RON TERADA


RON TERADA

20 May–25 June, 2005
Opening Thursday, 19 May, 7–9pm

Terada's practice frequently calls attention to existing cultural forms and their unobtrusive operation as signs. Past works have adapted gallery signage, posters, brochures and exhibition soundtracks to magnify and query the statements of cultural institutions: from Jeopardy!, to the Contemporary Art Gallery, to the municipality of Vancouver. For this exhibition, the artist lifted the phrase “Stay Away from Lonely Places” from the Willie Nelson song and fixed it in block neon to the façade of the Catriona Jeffries Gallery. Transformed into an overhead sign, Terada's ambiguous maxim nudged passersby, gallery visitors, nearby residents, and contending business signage with its ambivalent compulsion to advise—or to admonish.

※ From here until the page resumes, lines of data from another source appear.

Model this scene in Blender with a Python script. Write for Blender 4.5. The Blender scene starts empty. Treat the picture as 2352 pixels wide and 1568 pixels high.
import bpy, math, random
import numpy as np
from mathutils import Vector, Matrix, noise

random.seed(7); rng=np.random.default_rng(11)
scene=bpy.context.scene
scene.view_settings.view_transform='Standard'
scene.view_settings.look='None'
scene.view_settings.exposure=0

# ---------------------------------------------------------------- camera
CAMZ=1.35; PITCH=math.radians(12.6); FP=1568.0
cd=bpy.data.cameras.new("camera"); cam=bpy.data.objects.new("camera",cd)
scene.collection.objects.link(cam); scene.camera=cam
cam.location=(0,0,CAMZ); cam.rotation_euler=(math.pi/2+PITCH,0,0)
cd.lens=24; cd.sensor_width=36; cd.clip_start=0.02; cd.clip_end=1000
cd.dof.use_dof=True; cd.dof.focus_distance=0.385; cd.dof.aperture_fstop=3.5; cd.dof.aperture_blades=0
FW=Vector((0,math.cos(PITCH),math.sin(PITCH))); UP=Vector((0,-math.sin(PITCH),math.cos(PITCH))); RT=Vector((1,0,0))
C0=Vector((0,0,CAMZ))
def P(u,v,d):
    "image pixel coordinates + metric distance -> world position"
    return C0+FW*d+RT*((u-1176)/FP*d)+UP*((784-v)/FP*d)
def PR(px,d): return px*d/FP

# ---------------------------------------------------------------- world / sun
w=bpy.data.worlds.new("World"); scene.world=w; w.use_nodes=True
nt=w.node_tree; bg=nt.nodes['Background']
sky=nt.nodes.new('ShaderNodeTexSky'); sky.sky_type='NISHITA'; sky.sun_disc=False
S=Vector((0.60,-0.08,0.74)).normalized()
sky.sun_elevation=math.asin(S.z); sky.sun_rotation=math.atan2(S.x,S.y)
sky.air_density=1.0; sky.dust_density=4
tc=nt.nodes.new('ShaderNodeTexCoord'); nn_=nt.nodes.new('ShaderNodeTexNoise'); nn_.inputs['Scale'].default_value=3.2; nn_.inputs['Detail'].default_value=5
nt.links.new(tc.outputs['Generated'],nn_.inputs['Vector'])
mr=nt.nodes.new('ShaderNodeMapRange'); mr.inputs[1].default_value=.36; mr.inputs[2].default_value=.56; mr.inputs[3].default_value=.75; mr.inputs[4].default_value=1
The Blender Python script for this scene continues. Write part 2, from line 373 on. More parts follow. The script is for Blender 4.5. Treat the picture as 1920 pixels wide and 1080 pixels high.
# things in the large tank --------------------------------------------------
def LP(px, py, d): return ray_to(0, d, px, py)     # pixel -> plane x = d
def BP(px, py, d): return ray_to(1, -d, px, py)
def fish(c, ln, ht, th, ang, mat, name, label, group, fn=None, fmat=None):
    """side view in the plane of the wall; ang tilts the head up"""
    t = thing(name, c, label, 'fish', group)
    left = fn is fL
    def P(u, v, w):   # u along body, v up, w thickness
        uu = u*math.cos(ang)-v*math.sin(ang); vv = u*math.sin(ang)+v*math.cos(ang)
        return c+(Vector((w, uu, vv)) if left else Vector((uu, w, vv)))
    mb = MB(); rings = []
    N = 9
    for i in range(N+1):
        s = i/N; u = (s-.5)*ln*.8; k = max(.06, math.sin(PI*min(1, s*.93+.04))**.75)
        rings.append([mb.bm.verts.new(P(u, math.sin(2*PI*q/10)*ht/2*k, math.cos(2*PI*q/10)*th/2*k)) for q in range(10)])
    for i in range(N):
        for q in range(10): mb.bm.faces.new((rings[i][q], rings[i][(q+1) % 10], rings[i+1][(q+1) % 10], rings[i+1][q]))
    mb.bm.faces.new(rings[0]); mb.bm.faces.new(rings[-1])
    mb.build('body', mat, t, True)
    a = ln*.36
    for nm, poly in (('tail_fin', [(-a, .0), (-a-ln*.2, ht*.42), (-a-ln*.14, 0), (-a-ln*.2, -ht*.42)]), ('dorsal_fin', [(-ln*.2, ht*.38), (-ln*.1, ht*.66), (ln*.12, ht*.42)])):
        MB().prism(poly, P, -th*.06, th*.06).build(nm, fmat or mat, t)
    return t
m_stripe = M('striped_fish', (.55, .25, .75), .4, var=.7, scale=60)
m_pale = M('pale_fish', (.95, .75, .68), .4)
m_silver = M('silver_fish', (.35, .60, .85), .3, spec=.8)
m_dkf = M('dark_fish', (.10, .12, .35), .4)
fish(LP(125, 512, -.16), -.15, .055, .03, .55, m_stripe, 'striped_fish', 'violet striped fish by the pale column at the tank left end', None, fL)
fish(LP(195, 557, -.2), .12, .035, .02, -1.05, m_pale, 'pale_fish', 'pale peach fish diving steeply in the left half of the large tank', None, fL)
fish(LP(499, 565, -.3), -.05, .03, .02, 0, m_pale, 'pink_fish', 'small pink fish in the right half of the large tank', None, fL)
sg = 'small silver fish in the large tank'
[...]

While the sign signaled Terada's solo exhibition inside the gallery, it also understatedly saluted earlier works he designed to double as illuminated titles for curated group shows. The sign brings to mind neons by conceptual artists Joseph Kosuth and Bruce Nauman, as well as text-based works of public art such as the frieze inscriptions on Vancouver galleries by Kathryn Walter and Lawrence Weiner. Made into a public announcement, “Stay Away from Lonely Places,” calls out to its immediate neighbourhood—not unlike Germaine Koh's recent Shell, which pierced the gallery to allow 24-hour access to the space during January and February. But the two public/private works diverge: whereas Shell presented the street with a threshold, Terada's sign turns on a kind of allusive, intangible cordon.

A series of photographs presented inside the gallery document a number of found announcements and improvised signs encountered by the artist in various places. Observed by chance, many of these notices feature distinctive turns of phrase or visual idiosyncrasies that unexpectedly divert their simple directives. Made quickly by hand for easy expression, the signs somehow get short-circuited by their plain unprompted weirdness. Via found mottos and snapped visual gags, Terada sidetracks the conventions of signage and makes errant its measured determination to mean.